Connection between a possible fifth force and the direct detection of Dark Matter
Jo Bovy, Glennys R. Farrar

TL;DR
This paper explores the theoretical link between a potential fifth force in the dark sector and its implications for direct dark matter detection, showing that strong experimental limits significantly constrain possible interactions.
Contribution
It demonstrates how existing fifth force constraints in the visible sector limit the dark matter detection cross section and the strength of a hypothetical dark sector fifth force.
Findings
Direct detection cross section must be less than ~10^{-55} cm^2 if the dark fifth force is gravity-like.
Constraints on anomalous acceleration towards dark matter are tighter than 10^{-8}.

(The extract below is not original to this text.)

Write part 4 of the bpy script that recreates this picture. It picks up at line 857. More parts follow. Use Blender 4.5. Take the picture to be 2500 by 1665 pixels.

Strong experimental limits restrict the parameter space for dark sector fifth forces.
Abstract
If there is a fifth force in the dark sector and dark sector particles interact non-gravitationally with ordinary matter, quantum corrections generically lead to a fifth force in the visible sector. We show how the strong experimental limits on fifth forces in the visible sector constrain the direct detection cross section, and the strength of the fifth force in the dark sector. If the latter is comparable to gravity, the spin-independent direct detection cross section must typically be <~ 10^{-55} cm^2. The anomalous acceleration of ordinary matter falling towards dark matter is also constrained: \eta_{OM-DM} <~ 10^{-8}.